Problem to work on:
Pull out of the data below the stretch of lines bounded by the one containing "Keep writing the" and the one containing "struct('wall_back', MB().box(XW - WT, BX0, YB", both bounds included, unchanged.

.....

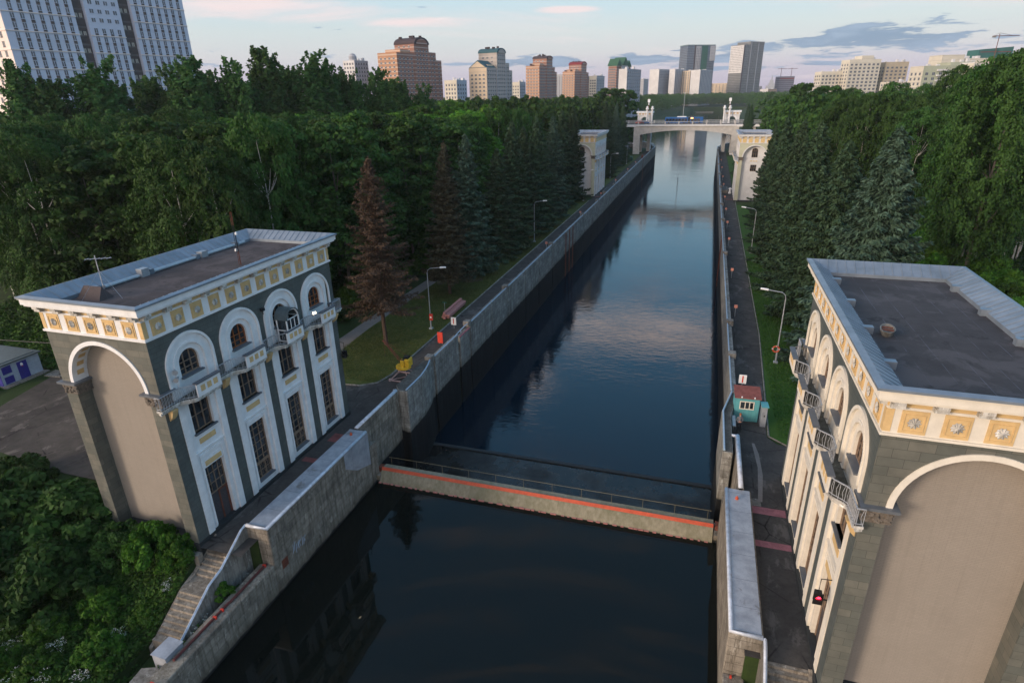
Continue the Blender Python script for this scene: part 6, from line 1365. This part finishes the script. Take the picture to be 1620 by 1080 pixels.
def lite(seed, mat, R=4.6, n=1, H=24): return broad_crown('far_crown', seed, mat, H=H, R=R, ncl=34, per=int(13*n), leaf=.62)
LF = [lite(s, MAT['leaf_far']) for s in (31, 32, 33)]; LB = [lite(s, MAT['leaf_birch']) for s in (34, 35)]; LG = [lite(s, MAT['leaf_bright']) for s in (36, 37)]; LR = [lite(s, MAT['leaf_right']) for s in (38, 39)]
gl = {'B': [], 'G': [], 'D': [], 'R': []}
for x, y in rest: gl[kind_at(x, y)].append((x, y, 0))
scatter('wood', 'mass of dark birches deeper in the left wood', gl['B']+gl['D'], LB, .9, 1.06); scatter('wood', 'mass of bright green trees deeper in the left wood', gl['G'], LG, .88, 1.02); scatter('wood', 'mass of green trees deeper in the right wood', gl['R'], LR, .9, 1.06)
far = []
def farwood(x0, x1, y0, y1, step):
    y = y0
    while y < y1:
        x = x0
        while x < x1:
            px, py = x+rs.uniform(-.45, .45)*step, y+rs.uniform(-.45, .45)*step
            k = min(1, (py-330)/60); lo, hi = -26-k*30-16+max(0, py-600)*.06, 5+k*30+16
            if py < 1170:
                if lo < px < hi: px = 1e9
            elif py < 1176: px = 1e9
            if px < 1e8 and visible(px, py, 20, 20): far.append((px, py, -.5 if py < 1e9 else 0))
            x += step
        y += step
farwood(-620, -44, 330, 700, 10.5); farwood(22, 420, 330, 700, 10.5); farwood(-420, -190, 110, 330, 9.5); farwood(110, 300, 60, 330, 9.5)
n1_ = len(far); far2 = far; far = []; farwood(-700, 700, 700, 1175, 15); farwood(-700, 700, 1175, 1235, 8); farwood(-700, 700, 1235, 1500, 17)
scatter('far_wood', 'wooded belt beyond the bridge and below the city', far2, LF, .82, 1.0); scatter('far_wood', 'faint farthest woods along the horizon', far, [lite(41, MAT['leaf_far'], 7.0, .8, 22)], .9, 1.1)
# taller poplars that break the skyline
CC = [broad_crown('leafy_crown', s, MAT['leaf_birch'], H=24, base=2, R=6.2, ncl=150, per=80, leaf=.36) for s in (51, 52)]
PL = [(-121.6, 87.9, 34.3), (-119.6, 90.5, 33.4), (-114.1, 97.4, 34.7), (-120.4, 105.4, 31.0), (-119.4, 113.9, 34.0), (-112.7, 113.6, 33.5), (-102.4, 109.6, 35.2), (-110.4, 122.7, 35.3), (-96.2, 115.1, 34.6), (-95.2, 122.3, 37.5), (-98.2, 132.6, 36.5), (-90.2, 132.2, 36.6), (-90.2, 138.2, 35.4), (-90.4, 144.0, 34.5), (-87.7, 145.7, 33.2), (-83.6, 153.7, 33.9), (-84.7, 164.5, 33.6), (-79.7, 172.5, 29.8)]
PW = ['leftmost poplar at the frame edge against the tower block', 'second poplar from the left against the tower block', 'broad poplar in front of the middle of the tower block', 'lower poplar filling the gap before the tower block', 'poplar before the darker recess of the tower block', 'poplar before the right part of the tower block', 'full poplar below the right corner of the tower block', 'poplar just right of the tower block corner',
      'poplar left of the tallest one on the skyline', 'tallest and broadest poplar on the left skyline', 'poplar immediately right of the tallest one', 'open-topped poplar two right of the tallest one', 'feathery poplar in the middle of the left skyline', 'poplar left of the slender white block', 'small pointed poplar in front of the slender white block', 'broad poplar overlapping the left end of the largest brick block', 'poplar before the lower left of the largest brick block', 'small pointed tree before the middle of the largest brick block']
for k, ((x, y, h), lb) in enumerate(zip(PL, PW)): tree('poplar_tree', CP[k % 3], TG[k % 2], (x, y, 0), k*1.3, (1.45 if k in (2, 6, 9, 11) else 1.15, 1.45 if k in (2, 6, 9, 11) else 1.15, h/34), lb, 'poplar', 'poplars on the left skyline')
QL = [(-51.4, 326, 29.6, 1.5, 'dark rounded clump of tall trees left of the bridge'), (-44.8, 339, 29.6, 1.4, 'second dark tall tree behind the left end of the bridge'), (30.1, 248.2, 29.4, 1.1, 'tall bushy tree on the skyline beyond the far right pale building'), (38.5, 257.1, 28.9, 1.3, 'wide dark tree in front of the cream group of blocks'), (42.4, 236.2, 26, 1.0, 'lower tree before the right end of the cream group'), (45.9, 194.6, 27.3, 1.1, 'tree before the long low cream block'),
      (50.3, 183.2, 26.5, 1.0, 'tree before the pale green block balconies'), (44.3, 143.3, 29.5, 1.1, 'tall spreading tree before the pale green block'), (38.1, 113.8, 28.4, 1.0, 'tree before the blank white-walled block'), (36.6, 103.7, 29.6, 1.1, 'tall tree near the right edge of the skyline'), (36.4, 98.5, 30, 1.1, 'tall tree cut by the right frame edge on the skyline')]
for k, (x, y, h, s, lb) in enumerate(QL): tree('broadleaf_tree', (CC if k < 4 else CRt)[k % 2], TG[k % 2], (x, y, 0), k*1.1, (s*1.15, s*1.15, h/24), lb, 'tree', 'tall trees on the skyline')
# shrubs
BU = [bush_crown('bush_crown', 1, MAT['leaf_bush']), bush_crown('bush_crown', 2, MAT['leaf_bush'], leaf=.13)]; BG = [bush_crown('bush_crown', 5, MAT['leaf_bright'], leaf=.14), bush_crown('bush_crown', 6, MAT['leaf_bright'], leaf=.14)]; BD = [bush_crown('bush_crown', 3, MAT['leaf_dark'], leaf=.12, ncl=60), bush_crown('bush_crown', 4, MAT['leaf_dark'], leaf=.12, ncl=60)]
def shrub(x, y, z, s, me, lb, g=None): return tree('bush', me, None, (x, y, z), x*3.1+y, s, lb, 'bush', g)
shrub(-32.0, 22.6, -.9, (.95, .75, 1.05), BU[0], 'leafy green bush against the beige end wall of the left building'); shrub(-30.3, 22.9, -.9, (.62, .5, .85), BU[1], 'small bush at the near corner of the left building by the steps')
shrub(-34.6, 22.7, -1.1, (.95, .7, 1.0), BD[0], 'dark bush at the left end of the beige end wall')
shrub(-26.75, 22.3, -2.6, (.32, .42, .55), BU[1], 'bright round bush between the steps and the retaining wall'); shrub(-26.8, 18.9, -3.2, (.25, .3, .3), BU[0], 'tiny bush at the foot of the left steps')
for x, y, z, s, lb in ((-39.5, 22.8, -1.7, (1.9, 1.6, 1.7), 'large dark shrub at the lower left behind the yard'), (-44.5, 22.5, -1.6, (1.8, 1.7, 1.9), 'huge dark shrub at the left frame edge below the yard'), (-37.2, 20.0, -3.0, (1.6, 1.4, 1.6), 'dark shrub in front of the large one at the lower left'), (-41.5, 18.5, -3.0, (1.8, 1.6, 1.7), 'lowest dark shrub in the bottom left corner'), (-48.5, 25.5, -1.2, (1.3, 1.2, 1.3), 'dark shrub at the near edge of the yard by the frame')):
    shrub(x, y, z, s, BD[int(-x) % 2], lb)
for k, (x, y, s, lb) in enumerate(((-33.6, 19.6, .75, 'yellow-green shrub halfway down the left slope beside the steps'), (-31.2, 17.2, .62, 'yellow-green shrub just left of the foot of the steps'), (-35.6, 17.6, .6, 'yellow-green shrub left of the lower slope shrubs'), (-33.6, 15.4, .55, 'yellow-green shrub near the bottom edge among white flowers'), (-30.6, 20.2, .5, 'small yellow-green shrub beside the stair landing'), (-27.9, 15.1, .42, 'small bright shrub by the broken concrete block'), (-35.8, 14.6, .6, 'yellow-green shrub in the bottom left corner in front of the flowers'))):
    shrub(x, y, -3.2, s, BU[k % 2], lb)
rb = random.Random(9)
for k in range(26): y = 53+k*3.4; shrub(-43.4-rb.uniform(0, 1.8)-(2.5 if y < 60 else 0), y, -.1, (rb.uniform(.9, 1.3), rb.uniform(.9, 1.3), rb.uniform(.8, 1.6)), BU[k % 2] if k % 3 else BD[0], 'leafy shrub in the thicket along the far side of the gravel path', 'shrubs beside the gravel path')
for k in range(9): shrub(-47-rb.uniform(0, 3)-k*3.3, 50.5+rb.uniform(0, 1.5), -.1, (1.1, 1.1, rb.uniform(.8, 1.4)), BD[k % 2], 'dark shrub in the row behind the yard at the foot of the left wood', 'dark shrubs behind the yard')
for k in range(64): x, y = rb.uniform(25, 39), rb.uniform(52, 132); shrub(x, y, -.1, (rb.uniform(.9, 1.7), rb.uniform(.9, 1.7), rb.uniform(.6, 1.7)), BG[k % 2], 'green shrub in the glade between the right spruces and the right wood', 'shrubs of the right glade')
for k in range(22): shrub(34.5+rb.uniform(0, 5), 56+k*3.3, -.1, (1.5, 1.5, rb.uniform(1.3, 2.3)), BG[k % 2] if k % 3 else BU[0], 'taller shrub at the foot of the right wood edge', 'tall shrubs under the right wood edge')
shrub(15.6, 22.2, -2.0, .5, BU[0], 'green shrub at the bottom right corner beside the beige wall'); shrub(4.2, 23.8, -2.4, (.22, .3, .3), BU[1], 'tuft of weeds in the gap beside the right retaining wall')
# ground cover
def cover(name, label, x0, x1, y0, y1, n, zf, mat, hgt_, leaf, seed, keep=lambda x, y: True, cat='undergrowth'):
    q = np.random.RandomState(seed); p = q.uniform(0, 1, (n*2, 2)); x = x0+(x1-x0)*p[:, 0]; y = y0+(y1-y0)*p[:, 1]; m_ = np.array([keep(a, b) for a, b in zip(x, y)]); x, y = x[m_][:n], y[m_][:n]; k = len(x)
    z = np.array([zf(a, b) for a, b in zip(x, y)])+q.uniform(0, 1, k)**1.5*hgt_*(1+.6*np.sin(x*1.7)*np.sin(y*2.1)); cen = np.stack([x, y, z], 1)
    me = quads_mesh(name, cen, q.normal(size=(k, 3))*.6+np.array([[0, 0, .9]]), rnd_dir(q, k), leaf*q.uniform(.6, 1.4, k), leaf*q.uniform(.8, 1.6, k), mat, q); o = bpy.data.objects.new(name, me); C.objects.link(o); return setp(o, label, cat, None, 'stuff')
cover('undergrowth', 'dense nettles and herbs covering the lower left slope', -52, -27.05, 8, 27, 95000, hgt, MAT['herb'], .55, .09, 1, lambda x, y: not (x > -29.25 and y > 17.2 and y < 26) and not (x > -37.2 and y > 23.7) and not (x < -37 and y > 26.6))
cover('undergrowth', 'weeds growing in the strip between the steps and the retaining wall', -26.8, -26.2, 14, 25, 3500, hgt, MAT['herb'], .6, .07, 2)
cover('undergrowth', 'tangled green undergrowth under the left wood edge', -95, -43.5, 51, 130, 60000, lambda x, y: 0, MAT['herb'], .9, .26, 3, lambda x, y: x < -43.5 and (x < -47.5 or y > 56))
cover('undergrowth', 'weeds and rough grass round the blue shed and behind the yard', -100, -44, 26, 52, 60000, lambda x, y: 0, MAT['herb'], .45, .16, 7, lambda x, y: (x < -64.8 or y > 47.5+(-x-46)*-.05) and not (-73.5 < x < -65.8 and 37 < y < 42) and not (x > -66.5 and y < 43))
cover('undergrowth', 'rough green herbs in the right glade', 21, 60, 47, 130, 50000, lambda x, y: 0, MAT['herb'], .8, .22, 4)
cover('grass', 'grass blades of the left lawn', -38.5, -29.7, 48.5, 130, 60000, lambda x, y: .03, MAT['grassblade'], .12, .055, 5, lambda x, y: not (y < 52 and x < -36.5), 'grass')
cover('grass', 'grass blades of the right lawn', 7.9, 21, 48, 110, 60000, lambda x, y: .03, MAT['grassblade_r'], .16, .06, 6, cat='grass')
# cow parsley heads
def flowers(name, label, spots, n, seed, zf):
    q = np.random.RandomState(seed); cs = []
    for (cx_, cy_, r) in spots:
        for _ in range(n):
            a, d = q.uniform(0, 6.28), r*q.uniform(0, 1)**.6; x, y = cx_+d*math.cos(a), cy_+d*math.sin(a); z = zf(x, y)+q.uniform(.6, 1.15)
            for _2 in range(5): cs.append((x+q.normal()*.05, y+q.normal()*.05, z+q.normal()*.015))
    cs = np.array(cs); k = len(cs); me = quads_mesh(name, cs, np.tile([[0, 0, 1.]], (k, 1))+q.normal(size=(k, 3))*.3, rnd_dir(q, k), .018, .02, MAT['flower'], q); o = bpy.data.objects.new(name, me); C.objects.link(o); return setp(o, label, 'flowers', None, 'stuff')
flowers('white_flowers', 'white cow parsley heads scattered over the lower left slope', [(-34.3, 13.8, 1.1), (-32.6, 14.6, .8), (-30.6, 15.6, .5), (-36.8, 15.9, .9), (-33.8, 16.7, .5), (-31.0, 18.4, .4), (-35.0, 12.8, 1.0), (-29.7, 21.2, .3)], 34, 3, hgt)
flowers('white_flowers', 'white flower heads in the strip beside the left steps', [(-26.5, 19.8, .4), (-26.45, 20.7, .35), (-26.5, 24.4, .3)], 26, 4, hgt)
# air
hb = MB(); hb.box(-3900, 3900, -150, 2900, -12.5, 115); M_ = bpy.data.materials.new('haze_air'); M_.use_nodes = True; hn = M_.node_tree; hn.nodes.clear()
pv = hn.nodes.new('ShaderNodeVolumePrincipled'); pv.inputs['Density'].default_value = .00010; pv.inputs['Color'].default_value = (.86, .90, .96, 1); pv.inputs['Anisotropy'].default_value = .1
ho = hn.nodes.new('ShaderNodeOutputMaterial'); hn.links.new(pv.outputs[0], ho.inputs['Volume'])
setp(hb.build('haze', M_), 'thin evening haze over the city', 'haze', None, 'stuff')
#TREES_END
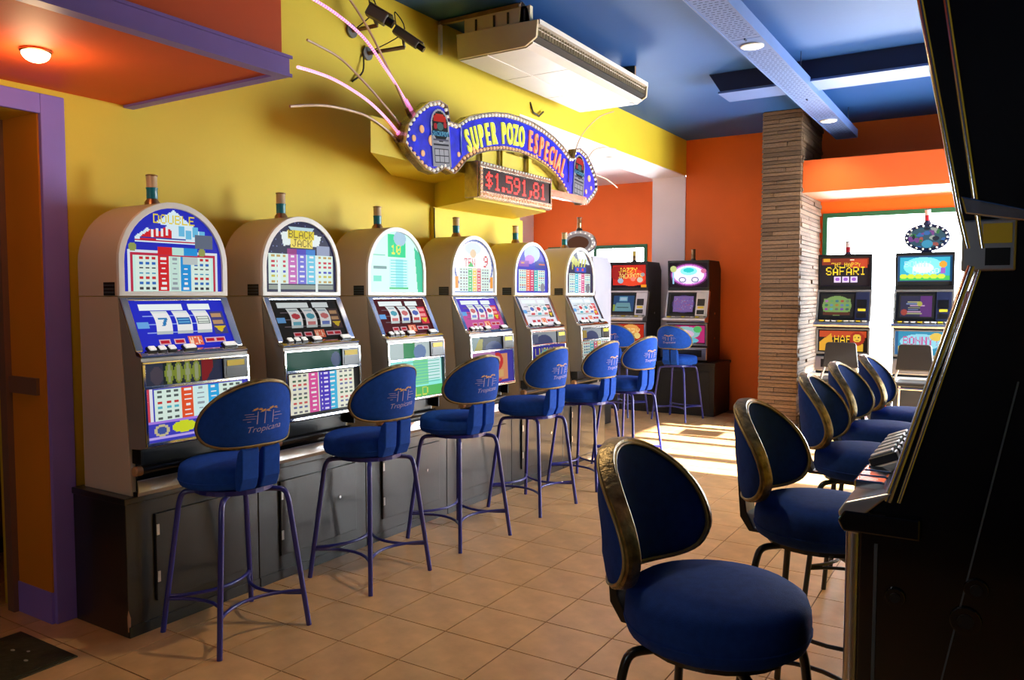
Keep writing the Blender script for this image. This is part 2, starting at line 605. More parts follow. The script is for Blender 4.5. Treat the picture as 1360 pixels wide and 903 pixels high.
# ---- far wall, recess with window behind the lintel
WX0, WX1, WZ0, WZ1 = -1.975, 1.3, 0.45, 2.555
wf = struct('wall_far', MB().box(XW, WX0, YF, YF + 0.22, 0, ZC).box(WX0, WX1, YF, YF + 0.22, 0, WZ0).box(WX0, WX1, YF, YF + 0.22, WZ1, ZC).box(WX1, XR + 0.2, YF, YF + 0.22, 0, ZC),
            'orange_paint', 'orange end wall of the hall')
struct('lintel', MB().box(-2.0, XR, 9.42, YF, 2.70, 3.06), 'lintel_paint', 'deep orange lintel box above the window', wf)
RY0, RY1, RZ0, RZ1 = 6.75, 10.44, 0.08, 2.58
struct('wall_right', MB().box(XR, XR + 0.2, YB, RY0, 0, ZC).box(XR, XR + 0.2, RY1, YF, 0, ZC).box(XR, XR + 0.2, RY0, RY1, RZ1, ZC).box(XR, XR + 0.2, RY0, RY1, 0, RZ0), 'yellow_paint')
BX0, BX1, BZ0, BZ1 = -2.15, -1.65, 1.5, 2.05
struct('wall_back', MB().box(XW - WT, BX0, YB - 0.2, YB, 0, ZC).box(BX1, XR + 0.2, YB - 0.2, YB, 0, ZC).box(BX0, BX1, YB - 0.2, YB, 0, BZ0).box(BX0, BX1, YB - 0.2, YB, BZ1, ZC), 'navy')

def window(name, x0, x1, y, z0, z1, muls, label):
    w = thing(name, label, None, (0, 0, 0))
    w['kind'] = 'structure'
    t = 0.055
    MB().box(x0, x1, y - 0.02, y + 0.08, z1 - t, z1).build('window_frame', 'green_frame', w)
    MB().box(x0, x1, y - 0.02, y + 0.08, z0, z0 + t).build('window_frame', 'green_frame', w)
    for xx in [x0, x1 - t] + [m - t / 2 for m in muls]:
        MB().box(xx, xx + t, y - 0.02, y + 0.08, z0 + t, z1 - t).build('window_frame', 'green_frame', w)
    xs = [x0] + list(muls) + [x1]
    for a, b in zip(xs[:-1], xs[1:]):
        MB().box(a + t / 2 + 0.01, b - t / 2 - 0.01, y + 0.03, y + 0.036, z0 + t, z1 - t).build('pane', 'pane_glass', w)
    return w
window('window_1', WX0, WX1, YF, WZ0, WZ1, (0.2,), 'large green framed window glaring white behind two machines')
w3 = thing('window_3', 'green framed shop window in the right wall, out of view', None, (0, 0, 0))
w3['kind'] = 'structure'
for a, b, c, d in ((RY0, RY1, RZ1 - 0.055, RZ1), (RY0, RY1, RZ0, RZ0 + 0.055), (RY0, RY0 + 0.055, RZ0 + 0.055, RZ1 - 0.055), (RY1 - 0.055, RY1, RZ0 + 0.055, RZ1 - 0.055), (7.28, 7.46, RZ0 + 0.055, RZ1 - 0.055), (8.05, 8.17, RZ0 + 0.055, RZ1 - 0.055), (9.0, 9.12, RZ0 + 0.055, RZ1 - 0.055)):
    MB().box(XR - 0.02, XR + 0.08, a, b, c, d).build('window_frame', 'green_frame', w3)
for a, b in ((RY0 + 0.055, 7.28), (7.46, 8.05), (8.17, 9.0), (9.12, RY1 - 0.055)):
    MB().box(XR + 0.03, XR + 0.036, a, b, RZ0 + 0.055, RZ1 - 0.055).build('pane', 'pane_glass', w3)
window('fill_window', BX0, BX1, YB - 0.1, BZ0, BZ1, (), 'small unseen green framed window added behind the camera for light')  # added opening, never in view: brightens the near sides of the machines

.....

Completed task:
Keep writing the Blender script for this image. This is part 2, starting at line 605. More parts follow. The script is for Blender 4.5. Treat the picture as 1360 pixels wide and 903 pixels high.
# ---- far wall, recess with window behind the lintel
WX0, WX1, WZ0, WZ1 = -1.975, 1.3, 0.45, 2.555
wf = struct('wall_far', MB().box(XW, WX0, YF, YF + 0.22, 0, ZC).box(WX0, WX1, YF, YF + 0.22, 0, WZ0).box(WX0, WX1, YF, YF + 0.22, WZ1, ZC).box(WX1, XR + 0.2, YF, YF + 0.22, 0, ZC),
            'orange_paint', 'orange end wall of the hall')
struct('lintel', MB().box(-2.0, XR, 9.42, YF, 2.70, 3.06), 'lintel_paint', 'deep orange lintel box above the window', wf)
RY0, RY1, RZ0, RZ1 = 6.75, 10.44, 0.08, 2.58
struct('wall_right', MB().box(XR, XR + 0.2, YB, RY0, 0, ZC).box(XR, XR + 0.2, RY1, YF, 0, ZC).box(XR, XR + 0.2, RY0, RY1, RZ1, ZC).box(XR, XR + 0.2, RY0, RY1, 0, RZ0), 'yellow_paint')
BX0, BX1, BZ0, BZ1 = -2.15, -1.65, 1.5, 2.05
struct('wall_back', MB().box(XW - WT, BX0, YB - 0.2, YB, 0, ZC).box(BX1, XR + 0.2, YB - 0.2, YB, 0, ZC).box(BX0, BX1, YB - 0.2, YB, 0, BZ0).box(BX0, BX1, YB - 0.2, YB, BZ1, ZC), 'navy')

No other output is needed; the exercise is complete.